Chicago Lawyers Caught Between Clients and Country

Thu, 04-07-2011

Jeffrey Colman, a Chicago lawyer, got a collect call Tuesday from a convicted murderer at Menard Correctional Facility in downstate Chester.

If only his clients at the Guantánamo Bay detention camp could have made similar calls.

Mr. Colman mentioned the call when I broached the latest news in the unseemly history of the camp set up after the Sept. 11 attacks. The Obama administration has flip-flopped, and as a result will wind up prosecuting the man accused of masterminding the attacks before a military commission at Guantánamo, in Cuba, not in a civilian court in the United States.

The commissions may not be nearly as offensive as some critics suggest. But President Obama promised to shut the camp in his campaign and in a declaration a few days after his inauguration in 2009. Political pushback arose, so the prison is still there, and the vast majority of detainees have never been charged with an offense. Recent legislation, pushed by Republicans, further complicates getting them out.

It’s frustrating for Chicago lawyers who have labored pro bono for years to defend detainees. Most are from mainstream, corporate firms. All with whom I spoke were 2008 supporters of Mr. Obama; each is annoyed with him over Guantánamo.

Lowell Sachnoff, Thomas Sullivan, Matthew O’Hara, Patricia Bronte, Candace Gorman and Mr. Colman are among those who have regularly hopped a puddle jumper from Fort Lauderdale, Fla., for a three-hour flight to Guantánamo. There, they endure frequent searches and pat-downs, forbidden even to have a paper clip, staple or rubber band affixed to documents in a client’s presence.

Very broad security classification means that, even back in the office, the lawyers can’t discuss much with any colleague lacking a security clearance. If that colleague does have clearance, the two must go to a room, close the door and shut the blinds.

If lawyers write a brief referencing classified information, they cannot type a single word in Chicago. Instead, they must fly to Washington, go to a secure building — none would identify it for me — and write it on classified government computers.

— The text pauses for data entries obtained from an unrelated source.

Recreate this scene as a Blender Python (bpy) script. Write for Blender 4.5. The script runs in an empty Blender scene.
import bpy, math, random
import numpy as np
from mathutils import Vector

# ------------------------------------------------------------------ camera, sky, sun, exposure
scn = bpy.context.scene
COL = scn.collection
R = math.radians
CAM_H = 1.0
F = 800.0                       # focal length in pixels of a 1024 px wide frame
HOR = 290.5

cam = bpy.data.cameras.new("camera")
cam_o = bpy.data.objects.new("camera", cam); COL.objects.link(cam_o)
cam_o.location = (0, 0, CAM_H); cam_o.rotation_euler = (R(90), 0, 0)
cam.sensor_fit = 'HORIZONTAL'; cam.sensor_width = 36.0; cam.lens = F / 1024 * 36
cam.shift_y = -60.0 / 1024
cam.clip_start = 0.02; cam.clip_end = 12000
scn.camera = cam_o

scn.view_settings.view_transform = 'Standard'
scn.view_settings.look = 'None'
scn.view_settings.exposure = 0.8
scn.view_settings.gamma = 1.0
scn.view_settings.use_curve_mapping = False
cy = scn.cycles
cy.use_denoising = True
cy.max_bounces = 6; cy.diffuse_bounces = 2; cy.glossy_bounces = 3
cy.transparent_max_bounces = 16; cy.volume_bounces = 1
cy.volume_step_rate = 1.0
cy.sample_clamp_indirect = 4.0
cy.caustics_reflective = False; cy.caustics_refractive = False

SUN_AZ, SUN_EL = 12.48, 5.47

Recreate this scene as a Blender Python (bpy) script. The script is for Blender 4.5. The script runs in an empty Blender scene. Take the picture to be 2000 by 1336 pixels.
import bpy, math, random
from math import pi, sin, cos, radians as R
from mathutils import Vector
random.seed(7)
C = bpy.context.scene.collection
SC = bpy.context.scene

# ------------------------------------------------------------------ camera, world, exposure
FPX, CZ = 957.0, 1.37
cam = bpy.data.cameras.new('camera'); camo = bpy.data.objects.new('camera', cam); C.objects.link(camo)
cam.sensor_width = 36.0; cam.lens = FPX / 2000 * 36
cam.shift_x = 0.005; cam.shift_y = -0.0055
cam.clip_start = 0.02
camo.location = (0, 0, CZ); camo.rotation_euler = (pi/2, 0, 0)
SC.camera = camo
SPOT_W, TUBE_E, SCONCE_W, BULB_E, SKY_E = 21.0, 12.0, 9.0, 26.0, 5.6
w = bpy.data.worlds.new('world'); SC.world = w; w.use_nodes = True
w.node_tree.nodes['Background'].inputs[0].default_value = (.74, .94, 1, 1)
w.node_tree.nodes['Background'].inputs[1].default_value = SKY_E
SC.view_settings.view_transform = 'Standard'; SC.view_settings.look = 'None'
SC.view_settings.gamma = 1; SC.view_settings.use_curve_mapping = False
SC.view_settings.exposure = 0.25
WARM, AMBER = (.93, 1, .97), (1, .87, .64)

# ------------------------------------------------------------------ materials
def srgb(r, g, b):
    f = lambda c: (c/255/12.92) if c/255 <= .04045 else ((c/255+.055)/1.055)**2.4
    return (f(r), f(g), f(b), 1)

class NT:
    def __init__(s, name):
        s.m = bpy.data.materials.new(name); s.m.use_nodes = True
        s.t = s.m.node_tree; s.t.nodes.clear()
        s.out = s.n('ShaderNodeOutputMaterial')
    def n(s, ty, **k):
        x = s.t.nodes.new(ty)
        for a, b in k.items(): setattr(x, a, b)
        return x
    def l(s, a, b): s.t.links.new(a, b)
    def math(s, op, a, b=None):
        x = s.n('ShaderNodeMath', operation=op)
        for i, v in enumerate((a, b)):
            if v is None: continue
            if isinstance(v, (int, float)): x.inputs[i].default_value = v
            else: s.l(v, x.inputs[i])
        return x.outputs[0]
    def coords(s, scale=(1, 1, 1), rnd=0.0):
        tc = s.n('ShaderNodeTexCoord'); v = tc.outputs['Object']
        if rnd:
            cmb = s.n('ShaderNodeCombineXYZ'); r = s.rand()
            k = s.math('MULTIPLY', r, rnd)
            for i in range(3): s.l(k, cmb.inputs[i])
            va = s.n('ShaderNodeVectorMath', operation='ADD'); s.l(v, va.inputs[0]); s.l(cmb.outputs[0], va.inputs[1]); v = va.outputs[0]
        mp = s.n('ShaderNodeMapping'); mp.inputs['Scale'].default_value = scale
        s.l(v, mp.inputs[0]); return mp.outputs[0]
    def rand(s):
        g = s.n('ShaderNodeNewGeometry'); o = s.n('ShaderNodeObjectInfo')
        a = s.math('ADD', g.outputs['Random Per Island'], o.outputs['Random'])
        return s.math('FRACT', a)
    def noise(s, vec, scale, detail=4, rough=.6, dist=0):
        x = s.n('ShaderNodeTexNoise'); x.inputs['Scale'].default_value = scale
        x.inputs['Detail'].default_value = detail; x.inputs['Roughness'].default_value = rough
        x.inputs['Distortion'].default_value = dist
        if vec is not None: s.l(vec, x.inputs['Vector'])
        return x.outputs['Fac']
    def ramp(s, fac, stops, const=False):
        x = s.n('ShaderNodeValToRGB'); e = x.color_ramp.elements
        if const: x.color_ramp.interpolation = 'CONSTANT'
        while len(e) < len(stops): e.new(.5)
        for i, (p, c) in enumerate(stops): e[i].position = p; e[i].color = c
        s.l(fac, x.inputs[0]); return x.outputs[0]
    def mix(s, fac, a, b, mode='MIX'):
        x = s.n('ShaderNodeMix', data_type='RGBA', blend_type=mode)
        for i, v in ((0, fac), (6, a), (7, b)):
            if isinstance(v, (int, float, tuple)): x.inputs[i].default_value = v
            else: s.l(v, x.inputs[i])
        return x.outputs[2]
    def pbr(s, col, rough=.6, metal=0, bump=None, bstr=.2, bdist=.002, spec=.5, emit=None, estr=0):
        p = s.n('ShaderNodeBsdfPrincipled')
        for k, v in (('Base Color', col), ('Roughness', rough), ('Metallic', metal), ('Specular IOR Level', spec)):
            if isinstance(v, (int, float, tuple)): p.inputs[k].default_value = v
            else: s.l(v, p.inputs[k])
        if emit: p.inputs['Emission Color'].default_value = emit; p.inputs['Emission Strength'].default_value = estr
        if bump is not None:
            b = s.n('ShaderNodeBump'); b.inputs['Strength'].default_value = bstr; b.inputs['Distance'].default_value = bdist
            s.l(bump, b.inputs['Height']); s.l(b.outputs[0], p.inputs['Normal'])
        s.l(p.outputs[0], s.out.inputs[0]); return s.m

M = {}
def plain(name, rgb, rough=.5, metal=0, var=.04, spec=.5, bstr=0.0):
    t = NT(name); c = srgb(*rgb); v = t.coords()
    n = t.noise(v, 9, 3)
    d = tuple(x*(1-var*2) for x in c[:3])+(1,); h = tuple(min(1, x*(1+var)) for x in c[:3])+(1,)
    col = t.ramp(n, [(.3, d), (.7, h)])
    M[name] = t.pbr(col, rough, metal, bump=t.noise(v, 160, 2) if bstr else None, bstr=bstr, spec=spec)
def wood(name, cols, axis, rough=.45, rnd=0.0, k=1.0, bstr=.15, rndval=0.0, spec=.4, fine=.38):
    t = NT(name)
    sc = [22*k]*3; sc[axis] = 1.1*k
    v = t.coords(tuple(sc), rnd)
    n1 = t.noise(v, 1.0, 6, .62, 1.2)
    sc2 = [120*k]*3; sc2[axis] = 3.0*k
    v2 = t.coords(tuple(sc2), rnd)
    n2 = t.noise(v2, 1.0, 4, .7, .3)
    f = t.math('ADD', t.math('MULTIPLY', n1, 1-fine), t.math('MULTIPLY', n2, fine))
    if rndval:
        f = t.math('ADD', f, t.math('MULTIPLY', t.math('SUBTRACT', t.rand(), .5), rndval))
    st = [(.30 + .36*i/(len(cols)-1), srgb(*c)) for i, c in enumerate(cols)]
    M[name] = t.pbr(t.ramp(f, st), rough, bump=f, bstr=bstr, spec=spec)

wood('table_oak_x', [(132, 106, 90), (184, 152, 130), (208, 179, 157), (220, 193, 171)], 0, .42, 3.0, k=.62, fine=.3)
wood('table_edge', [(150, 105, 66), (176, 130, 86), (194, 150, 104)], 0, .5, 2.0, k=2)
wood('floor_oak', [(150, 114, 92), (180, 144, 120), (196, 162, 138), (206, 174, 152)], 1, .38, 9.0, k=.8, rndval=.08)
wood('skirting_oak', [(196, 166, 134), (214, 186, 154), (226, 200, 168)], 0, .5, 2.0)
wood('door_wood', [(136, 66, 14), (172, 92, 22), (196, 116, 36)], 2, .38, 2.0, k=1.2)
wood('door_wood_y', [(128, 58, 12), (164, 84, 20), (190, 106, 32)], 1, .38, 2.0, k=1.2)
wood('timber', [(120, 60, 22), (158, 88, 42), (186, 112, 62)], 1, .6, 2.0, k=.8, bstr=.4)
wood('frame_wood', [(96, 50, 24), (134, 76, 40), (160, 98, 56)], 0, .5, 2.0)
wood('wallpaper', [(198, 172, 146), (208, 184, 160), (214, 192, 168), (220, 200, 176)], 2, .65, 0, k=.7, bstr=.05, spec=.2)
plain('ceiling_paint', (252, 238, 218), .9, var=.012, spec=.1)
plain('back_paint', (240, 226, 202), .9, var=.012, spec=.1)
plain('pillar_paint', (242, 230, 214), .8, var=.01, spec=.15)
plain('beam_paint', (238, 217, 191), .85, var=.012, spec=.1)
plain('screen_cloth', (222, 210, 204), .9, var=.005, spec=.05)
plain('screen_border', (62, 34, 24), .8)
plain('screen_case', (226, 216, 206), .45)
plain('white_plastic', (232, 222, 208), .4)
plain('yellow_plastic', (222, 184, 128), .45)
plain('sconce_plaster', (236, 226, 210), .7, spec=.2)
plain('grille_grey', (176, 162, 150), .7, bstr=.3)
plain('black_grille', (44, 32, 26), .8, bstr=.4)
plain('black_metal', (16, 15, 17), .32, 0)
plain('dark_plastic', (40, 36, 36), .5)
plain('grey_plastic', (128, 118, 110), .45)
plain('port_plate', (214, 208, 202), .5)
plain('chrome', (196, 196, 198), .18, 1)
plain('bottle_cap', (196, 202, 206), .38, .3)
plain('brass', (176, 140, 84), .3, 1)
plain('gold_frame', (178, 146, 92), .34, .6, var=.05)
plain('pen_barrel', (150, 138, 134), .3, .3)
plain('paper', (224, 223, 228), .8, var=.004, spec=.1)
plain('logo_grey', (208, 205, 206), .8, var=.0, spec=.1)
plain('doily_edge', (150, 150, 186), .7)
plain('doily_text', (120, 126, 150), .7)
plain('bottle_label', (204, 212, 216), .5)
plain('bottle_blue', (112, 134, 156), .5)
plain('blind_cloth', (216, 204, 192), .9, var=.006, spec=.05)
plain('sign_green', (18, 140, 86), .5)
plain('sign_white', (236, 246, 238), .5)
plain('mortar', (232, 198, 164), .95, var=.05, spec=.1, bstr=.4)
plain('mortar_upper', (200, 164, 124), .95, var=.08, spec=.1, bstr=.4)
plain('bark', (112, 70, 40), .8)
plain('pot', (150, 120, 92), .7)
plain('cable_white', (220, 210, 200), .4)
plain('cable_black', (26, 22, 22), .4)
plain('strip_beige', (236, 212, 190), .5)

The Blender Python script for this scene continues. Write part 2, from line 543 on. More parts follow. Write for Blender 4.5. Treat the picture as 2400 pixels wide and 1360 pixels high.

Each lawyer felt a moral obligation to get involved. Mr. Sachnoff has had an impressive career in antitrust, securities and civil rights litigation. Mr. Sullivan is the former United States attorney in Chicago. Mr. Colman was on track to be a federal judge when nominations fell victim to Clinton-era feuding between the White House and Senate Republicans.

Mr. Sachnoff and Mr. O’Hara, a business litigator with Hinshaw & Culbertson, originally teamed to represent a Palestinian, a Syrian and a Tajik. The Palestinian spent eight years in solitary confinement without being charged, and was released to Spain; the Syrian spent eight and a half years, was never charged and was released to Bulgaria. The Tajik, who has been there nine years and never charged, remains.

Mr. Colman handled four clients: three Saudis and an Iraqi, all now released but not before incarcerations lasting four to seven years without charges.

The lawyers said many of their clients were originally sold to American forces for bounty in our hunt for terrorists.

In all, 775 men have been held at Guantánamo since Jan. 11, 2002; 172 remain today. Of that group, 89 have been cleared for release, with the problem being where to send them. Thirty-six are designated for prosecution. Forty-seven will be held indefinitely with no trials because the government doesn’t believe there’s actual evidence that can be used against them.

“Guantánamo conflicts with an American ideal that I care about, and that’s respect for human rights and the rule of law,” Mr. Sachnoff said. Like other big-firm lawyers, he gained the approval of his firm’s board for his involvement, and also ran it by one key Wall Street client.

“It was alternately the most depressing, frustrating, sometimes exhilarating, experience of my 37-year career,” said Mr. Colman, who made 10 trips to Guantánamo, including a weekend when three detainees died, by suicide, according to the United States. His firm, Jenner & Block, took on 20 cases as it represented its usual mix of prominent corporations and individuals.

That 600 detainees have been released “without ever saying we are sorry is one of the most appalling things in U.S. history,” Mr. Colman said.

Mr. Sullivan calls it all outrageous, while Mr. O’Hara recounted his Syrian client’s instant doubts about American fairness.

“It shows the limits of your profession when you have to ultimately confess to clients that things you said to them — that they should believe in American justice and courts — are wrong,” Mr. O’Hara said.